- From: Bijan Parsia <bparsia@cs.man.ac.uk>
- Date: Fri, 4 Jul 2008 16:07:46 +0100
- To: "Boris Motik" <boris.motik@comlab.ox.ac.uk>
- Cc: "'OWL Working Group WG'" <public-owl-wg@w3.org>
On 4 Jul 2008, at 15:18, Boris Motik wrote: [snip] > This ontology is unsatisfiable: the range of a:prop contains only > one object, but (4) requires existence of two different objects. > The difficulty in detecting this is that you need to count how many > numbers are there between n1 and n2. How are you going to do > that?

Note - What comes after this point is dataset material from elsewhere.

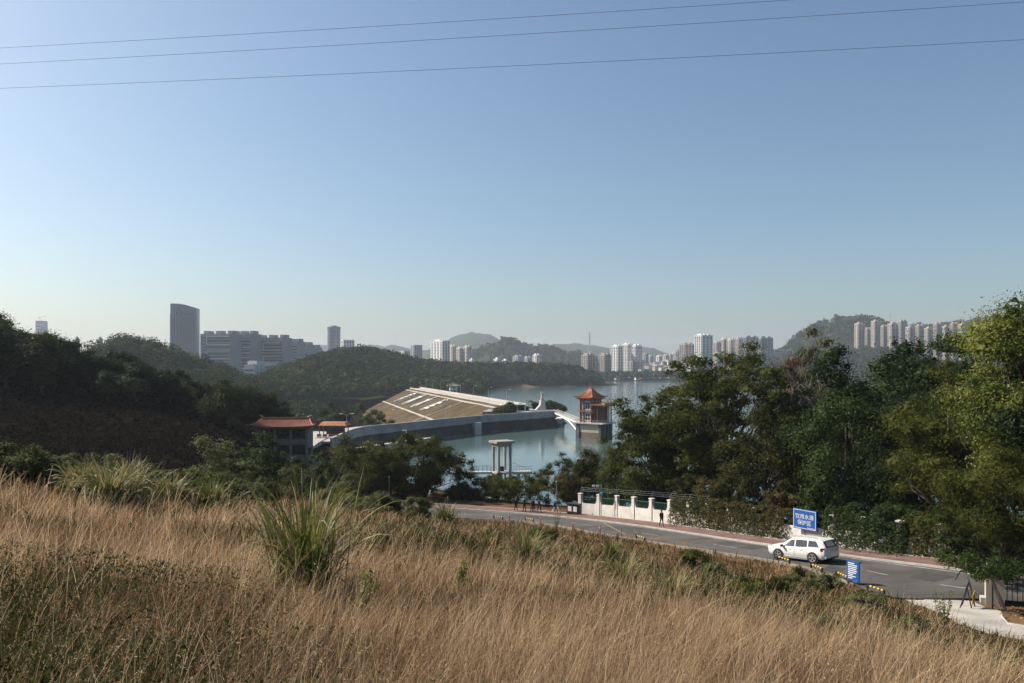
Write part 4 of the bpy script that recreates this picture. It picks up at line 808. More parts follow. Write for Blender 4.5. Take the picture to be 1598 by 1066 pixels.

The binary representation of floats is really cumbersome to > deal with. [snip] I finally found a reasonable reference: http://www.cygnus-software.com/papers/comparingfloats/ comparingfloats.htm """The IEEE float and double formats were designed so that the numbers are “lexicographically ordered”, which – in the words of IEEE architect William Kahan means “if two floating-point numbers in the same format are ordered ( say x < y ), then they are ordered the same way when their bits are reinterpreted as Sign-Magnitude integers.” This means that if we take two floats in memory, interpret their bit pattern as integers, and compare them, we can tell which is larger, without doing a floating point comparison.... Because the floats are lexicographically ordered that means that if we increment the representation of a float as an integer then we move to the next float.... We can apply this logic in reverse also. If we subtract the integer representations of two floats then that will tell us how close they are. If the difference is zero, they are identical. If the difference is one, they are adjacent floats. In general, if the difference is n then there are n-1 floats between them. """ So you can map them to integers for counting purposes pretty easily. Cheers, Bijan.